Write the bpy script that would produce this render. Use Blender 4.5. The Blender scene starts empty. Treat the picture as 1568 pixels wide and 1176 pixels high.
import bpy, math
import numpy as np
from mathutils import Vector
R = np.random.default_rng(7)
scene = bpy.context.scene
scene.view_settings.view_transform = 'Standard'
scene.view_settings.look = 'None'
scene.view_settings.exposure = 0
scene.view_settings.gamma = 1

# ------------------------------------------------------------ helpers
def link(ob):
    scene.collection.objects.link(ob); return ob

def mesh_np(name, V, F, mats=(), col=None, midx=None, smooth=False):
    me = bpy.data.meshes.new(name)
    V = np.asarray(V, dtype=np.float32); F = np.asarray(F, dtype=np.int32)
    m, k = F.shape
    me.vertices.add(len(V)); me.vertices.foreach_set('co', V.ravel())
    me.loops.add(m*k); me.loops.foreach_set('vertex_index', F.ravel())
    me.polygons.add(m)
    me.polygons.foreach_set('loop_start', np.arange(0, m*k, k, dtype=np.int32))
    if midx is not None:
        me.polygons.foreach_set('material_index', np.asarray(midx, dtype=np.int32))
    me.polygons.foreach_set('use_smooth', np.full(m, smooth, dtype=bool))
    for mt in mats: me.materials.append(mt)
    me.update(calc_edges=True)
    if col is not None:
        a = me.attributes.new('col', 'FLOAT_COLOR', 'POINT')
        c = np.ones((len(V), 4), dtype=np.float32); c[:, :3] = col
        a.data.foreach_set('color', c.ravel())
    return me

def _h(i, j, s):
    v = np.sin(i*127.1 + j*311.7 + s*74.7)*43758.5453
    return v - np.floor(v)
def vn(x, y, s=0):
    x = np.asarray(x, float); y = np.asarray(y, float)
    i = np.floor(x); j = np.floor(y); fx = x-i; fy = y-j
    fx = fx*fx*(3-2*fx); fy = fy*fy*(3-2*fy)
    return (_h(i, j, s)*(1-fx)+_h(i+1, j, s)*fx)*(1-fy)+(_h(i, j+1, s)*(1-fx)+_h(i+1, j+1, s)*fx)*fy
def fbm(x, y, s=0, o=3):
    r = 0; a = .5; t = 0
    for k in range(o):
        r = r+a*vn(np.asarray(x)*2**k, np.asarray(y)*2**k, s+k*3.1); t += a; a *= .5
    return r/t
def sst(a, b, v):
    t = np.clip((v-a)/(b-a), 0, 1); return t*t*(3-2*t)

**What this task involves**
Everything from the first line above through the line that contains "scene.view_settings.gamma = 1" should be duplicated exactly, please, and nothing beyond it.

**Written reply**
Write the bpy script that would produce this render. Use Blender 4.5. The Blender scene starts empty. Treat the picture as 1568 pixels wide and 1176 pixels high.
import bpy, math
import numpy as np
from mathutils import Vector
R = np.random.default_rng(7)
scene = bpy.context.scene
scene.view_settings.view_transform = 'Standard'
scene.view_settings.look = 'None'
scene.view_settings.exposure = 0
scene.view_settings.gamma = 1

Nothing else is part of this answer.